(Source excerpt):
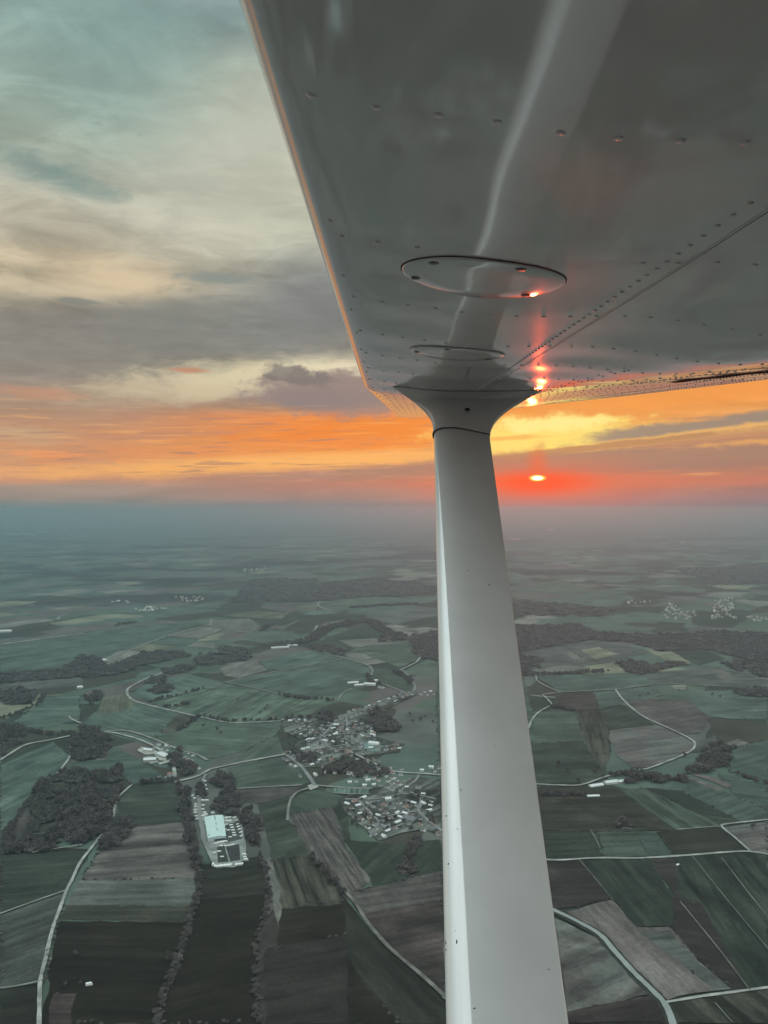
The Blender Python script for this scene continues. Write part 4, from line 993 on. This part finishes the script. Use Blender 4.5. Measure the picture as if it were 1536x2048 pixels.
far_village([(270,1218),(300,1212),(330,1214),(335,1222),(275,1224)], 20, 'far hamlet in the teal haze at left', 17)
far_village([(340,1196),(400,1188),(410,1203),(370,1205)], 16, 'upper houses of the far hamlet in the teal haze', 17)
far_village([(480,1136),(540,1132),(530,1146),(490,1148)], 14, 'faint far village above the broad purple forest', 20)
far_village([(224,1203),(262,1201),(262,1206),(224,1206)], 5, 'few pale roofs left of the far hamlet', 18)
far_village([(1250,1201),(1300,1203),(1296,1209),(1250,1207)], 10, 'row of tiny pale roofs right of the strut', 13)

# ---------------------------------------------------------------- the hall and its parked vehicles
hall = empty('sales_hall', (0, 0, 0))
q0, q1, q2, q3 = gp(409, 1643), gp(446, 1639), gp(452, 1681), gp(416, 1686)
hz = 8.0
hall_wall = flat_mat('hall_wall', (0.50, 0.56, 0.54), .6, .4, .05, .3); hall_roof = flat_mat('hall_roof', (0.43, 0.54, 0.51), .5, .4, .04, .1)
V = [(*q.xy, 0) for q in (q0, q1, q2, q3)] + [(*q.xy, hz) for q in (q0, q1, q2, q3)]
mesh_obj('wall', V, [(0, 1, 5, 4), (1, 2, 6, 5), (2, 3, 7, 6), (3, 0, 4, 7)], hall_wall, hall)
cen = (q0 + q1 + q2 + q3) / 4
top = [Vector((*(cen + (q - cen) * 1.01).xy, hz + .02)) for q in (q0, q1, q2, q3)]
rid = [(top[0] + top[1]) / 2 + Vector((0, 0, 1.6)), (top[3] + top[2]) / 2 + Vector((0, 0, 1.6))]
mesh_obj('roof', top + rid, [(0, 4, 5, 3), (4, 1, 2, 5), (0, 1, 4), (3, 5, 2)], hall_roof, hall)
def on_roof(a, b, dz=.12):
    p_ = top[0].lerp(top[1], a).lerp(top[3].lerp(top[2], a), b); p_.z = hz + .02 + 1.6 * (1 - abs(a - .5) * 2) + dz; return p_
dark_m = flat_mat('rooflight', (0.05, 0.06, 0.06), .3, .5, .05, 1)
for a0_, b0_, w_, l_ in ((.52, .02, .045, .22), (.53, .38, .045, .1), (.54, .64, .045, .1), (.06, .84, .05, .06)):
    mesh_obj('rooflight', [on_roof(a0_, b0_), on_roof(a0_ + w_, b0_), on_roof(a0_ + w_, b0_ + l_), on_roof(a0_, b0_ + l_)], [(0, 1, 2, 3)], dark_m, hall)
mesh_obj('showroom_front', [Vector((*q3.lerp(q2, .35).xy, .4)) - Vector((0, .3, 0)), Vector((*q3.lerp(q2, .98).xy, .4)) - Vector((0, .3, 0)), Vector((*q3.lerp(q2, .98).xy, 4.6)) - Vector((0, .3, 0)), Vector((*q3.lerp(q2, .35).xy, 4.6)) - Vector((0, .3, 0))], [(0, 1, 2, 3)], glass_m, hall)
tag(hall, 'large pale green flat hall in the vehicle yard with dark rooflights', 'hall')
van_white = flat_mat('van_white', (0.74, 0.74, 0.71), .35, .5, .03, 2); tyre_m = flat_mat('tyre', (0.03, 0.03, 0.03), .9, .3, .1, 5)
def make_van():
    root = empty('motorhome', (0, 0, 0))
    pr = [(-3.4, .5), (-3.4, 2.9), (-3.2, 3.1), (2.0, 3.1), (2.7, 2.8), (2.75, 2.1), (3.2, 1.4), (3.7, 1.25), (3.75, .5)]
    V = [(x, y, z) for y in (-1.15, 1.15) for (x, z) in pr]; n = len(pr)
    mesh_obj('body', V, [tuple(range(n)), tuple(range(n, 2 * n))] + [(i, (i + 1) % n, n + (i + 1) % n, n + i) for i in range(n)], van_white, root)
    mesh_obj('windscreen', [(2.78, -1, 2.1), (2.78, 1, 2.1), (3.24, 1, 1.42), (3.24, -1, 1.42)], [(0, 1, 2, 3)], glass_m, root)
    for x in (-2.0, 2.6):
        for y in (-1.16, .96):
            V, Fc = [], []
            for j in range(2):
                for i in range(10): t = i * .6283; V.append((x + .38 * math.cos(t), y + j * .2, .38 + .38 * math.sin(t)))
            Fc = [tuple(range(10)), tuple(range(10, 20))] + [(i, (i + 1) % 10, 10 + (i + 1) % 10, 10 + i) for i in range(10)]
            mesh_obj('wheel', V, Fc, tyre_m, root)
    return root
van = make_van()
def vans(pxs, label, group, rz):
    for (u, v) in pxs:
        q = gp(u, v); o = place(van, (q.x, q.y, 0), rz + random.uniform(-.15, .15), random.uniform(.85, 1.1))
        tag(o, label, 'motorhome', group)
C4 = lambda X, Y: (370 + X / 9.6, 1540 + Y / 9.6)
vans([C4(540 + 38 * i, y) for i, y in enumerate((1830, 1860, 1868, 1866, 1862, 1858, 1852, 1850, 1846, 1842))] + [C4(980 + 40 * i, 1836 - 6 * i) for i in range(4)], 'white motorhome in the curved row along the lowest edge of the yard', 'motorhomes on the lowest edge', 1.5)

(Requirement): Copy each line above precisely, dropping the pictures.

(Exercise answer):
The Blender Python script for this scene continues. Write part 4, from line 993 on. This part finishes the script. Use Blender 4.5. Measure the picture as if it were 1536x2048 pixels.
far_village([(270,1218),(300,1212),(330,1214),(335,1222),(275,1224)], 20, 'far hamlet in the teal haze at left', 17)
far_village([(340,1196),(400,1188),(410,1203),(370,1205)], 16, 'upper houses of the far hamlet in the teal haze', 17)
far_village([(480,1136),(540,1132),(530,1146),(490,1148)], 14, 'faint far village above the broad purple forest', 20)
far_village([(224,1203),(262,1201),(262,1206),(224,1206)], 5, 'few pale roofs left of the far hamlet', 18)
far_village([(1250,1201),(1300,1203),(1296,1209),(1250,1207)], 10, 'row of tiny pale roofs right of the strut', 13)

# ---------------------------------------------------------------- the hall and its parked vehicles
hall = empty('sales_hall', (0, 0, 0))
q0, q1, q2, q3 = gp(409, 1643), gp(446, 1639), gp(452, 1681), gp(416, 1686)
hz = 8.0
hall_wall = flat_mat('hall_wall', (0.50, 0.56, 0.54), .6, .4, .05, .3); hall_roof = flat_mat('hall_roof', (0.43, 0.54, 0.51), .5, .4, .04, .1)
V = [(*q.xy, 0) for q in (q0, q1, q2, q3)] + [(*q.xy, hz) for q in (q0, q1, q2, q3)]
mesh_obj('wall', V, [(0, 1, 5, 4), (1, 2, 6, 5), (2, 3, 7, 6), (3, 0, 4, 7)], hall_wall, hall)
cen = (q0 + q1 + q2 + q3) / 4
top = [Vector((*(cen + (q - cen) * 1.01).xy, hz + .02)) for q in (q0, q1, q2, q3)]
rid = [(top[0] + top[1]) / 2 + Vector((0, 0, 1.6)), (top[3] + top[2]) / 2 + Vector((0, 0, 1.6))]
mesh_obj('roof', top + rid, [(0, 4, 5, 3), (4, 1, 2, 5), (0, 1, 4), (3, 5, 2)], hall_roof, hall)
def on_roof(a, b, dz=.12):
    p_ = top[0].lerp(top[1], a).lerp(top[3].lerp(top[2], a), b); p_.z = hz + .02 + 1.6 * (1 - abs(a - .5) * 2) + dz; return p_
dark_m = flat_mat('rooflight', (0.05, 0.06, 0.06), .3, .5, .05, 1)
for a0_, b0_, w_, l_ in ((.52, .02, .045, .22), (.53, .38, .045, .1), (.54, .64, .045, .1), (.06, .84, .05, .06)):
    mesh_obj('rooflight', [on_roof(a0_, b0_), on_roof(a0_ + w_, b0_), on_roof(a0_ + w_, b0_ + l_), on_roof(a0_, b0_ + l_)], [(0, 1, 2, 3)], dark_m, hall)
mesh_obj('showroom_front', [Vector((*q3.lerp(q2, .35).xy, .4)) - Vector((0, .3, 0)), Vector((*q3.lerp(q2, .98).xy, .4)) - Vector((0, .3, 0)), Vector((*q3.lerp(q2, .98).xy, 4.6)) - Vector((0, .3, 0)), Vector((*q3.lerp(q2, .35).xy, 4.6)) - Vector((0, .3, 0))], [(0, 1, 2, 3)], glass_m, hall)
tag(hall, 'large pale green flat hall in the vehicle yard with dark rooflights', 'hall')
van_white = flat_mat('van_white', (0.74, 0.74, 0.71), .35, .5, .03, 2); tyre_m = flat_mat('tyre', (0.03, 0.03, 0.03), .9, .3, .1, 5)
def make_van():
    root = empty('motorhome', (0, 0, 0))
    pr = [(-3.4, .5), (-3.4, 2.9), (-3.2, 3.1), (2.0, 3.1), (2.7, 2.8), (2.75, 2.1), (3.2, 1.4), (3.7, 1.25), (3.75, .5)]
    V = [(x, y, z) for y in (-1.15, 1.15) for (x, z) in pr]; n = len(pr)
    mesh_obj('body', V, [tuple(range(n)), tuple(range(n, 2 * n))] + [(i, (i + 1) % n, n + (i + 1) % n, n + i) for i in range(n)], van_white, root)
    mesh_obj('windscreen', [(2.78, -1, 2.1), (2.78, 1, 2.1), (3.24, 1, 1.42), (3.24, -1, 1.42)], [(0, 1, 2, 3)], glass_m, root)
    for x in (-2.0, 2.6):
        for y in (-1.16, .96):
            V, Fc = [], []
            for j in range(2):
                for i in range(10): t = i * .6283; V.append((x + .38 * math.cos(t), y + j * .2, .38 + .38 * math.sin(t)))
            Fc = [tuple(range(10)), tuple(range(10, 20))] + [(i, (i + 1) % 10, 10 + (i + 1) % 10, 10 + i) for i in range(10)]
            mesh_obj('wheel', V, Fc, tyre_m, root)
    return root
van = make_van()
def vans(pxs, label, group, rz):
    for (u, v) in pxs:
        q = gp(u, v); o = place(van, (q.x, q.y, 0), rz + random.uniform(-.15, .15), random.uniform(.85, 1.1))
        tag(o, label, 'motorhome', group)
C4 = lambda X, Y: (370 + X / 9.6, 1540 + Y / 9.6)
vans([C4(540 + 38 * i, y) for i, y in enumerate((1830, 1860, 1868, 1866, 1862, 1858, 1852, 1850, 1846, 1842))] + [C4(980 + 40 * i, 1836 - 6 * i) for i in range(4)], 'white motorhome in the curved row along the lowest edge of the yard', 'motorhomes on the lowest edge', 1.5)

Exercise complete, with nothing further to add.